## AIM
Identify the lines containing the word "were". Copy each one.

## SUPPLIED RECORDS
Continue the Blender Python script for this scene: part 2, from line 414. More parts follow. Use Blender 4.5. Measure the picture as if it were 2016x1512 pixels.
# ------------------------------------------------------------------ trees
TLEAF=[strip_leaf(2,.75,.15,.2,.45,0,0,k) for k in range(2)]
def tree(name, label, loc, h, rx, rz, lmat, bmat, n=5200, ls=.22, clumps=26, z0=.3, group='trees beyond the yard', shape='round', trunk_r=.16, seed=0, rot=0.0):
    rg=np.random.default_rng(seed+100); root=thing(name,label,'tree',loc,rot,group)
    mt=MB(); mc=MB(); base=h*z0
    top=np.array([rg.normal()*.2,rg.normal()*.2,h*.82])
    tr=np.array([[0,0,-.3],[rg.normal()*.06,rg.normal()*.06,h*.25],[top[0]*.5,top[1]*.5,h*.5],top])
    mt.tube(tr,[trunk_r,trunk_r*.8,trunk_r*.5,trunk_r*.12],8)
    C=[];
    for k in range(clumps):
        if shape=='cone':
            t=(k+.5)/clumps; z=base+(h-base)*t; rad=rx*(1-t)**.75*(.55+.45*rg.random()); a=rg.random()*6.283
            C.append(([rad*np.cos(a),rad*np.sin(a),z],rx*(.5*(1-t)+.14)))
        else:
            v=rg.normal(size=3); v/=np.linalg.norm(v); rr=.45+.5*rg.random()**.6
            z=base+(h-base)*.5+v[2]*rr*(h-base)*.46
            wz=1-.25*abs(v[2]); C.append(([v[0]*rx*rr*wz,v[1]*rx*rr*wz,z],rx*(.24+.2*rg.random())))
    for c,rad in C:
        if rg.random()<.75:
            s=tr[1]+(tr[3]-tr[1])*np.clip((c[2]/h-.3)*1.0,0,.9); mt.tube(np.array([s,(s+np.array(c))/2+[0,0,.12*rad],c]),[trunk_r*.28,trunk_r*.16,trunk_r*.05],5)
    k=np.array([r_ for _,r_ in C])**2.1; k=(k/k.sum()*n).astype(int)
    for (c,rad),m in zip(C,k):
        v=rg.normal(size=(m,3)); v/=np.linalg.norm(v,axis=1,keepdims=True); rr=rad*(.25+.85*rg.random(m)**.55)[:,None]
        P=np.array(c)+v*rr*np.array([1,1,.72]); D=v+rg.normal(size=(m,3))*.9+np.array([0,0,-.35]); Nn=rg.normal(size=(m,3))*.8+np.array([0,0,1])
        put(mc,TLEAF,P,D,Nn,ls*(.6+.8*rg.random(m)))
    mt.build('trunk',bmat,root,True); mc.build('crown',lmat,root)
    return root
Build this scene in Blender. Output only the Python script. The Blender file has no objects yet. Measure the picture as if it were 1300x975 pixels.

## REPLY
Continue the Blender Python script for this scene: part 2, from line 414. More parts follow. Use Blender 4.5. Measure the picture as if it were 2016x1512 pixels.
Build this scene in Blender. Output only the Python script. The Blender file has no objects yet. Measure the picture as if it were 1300x975 pixels.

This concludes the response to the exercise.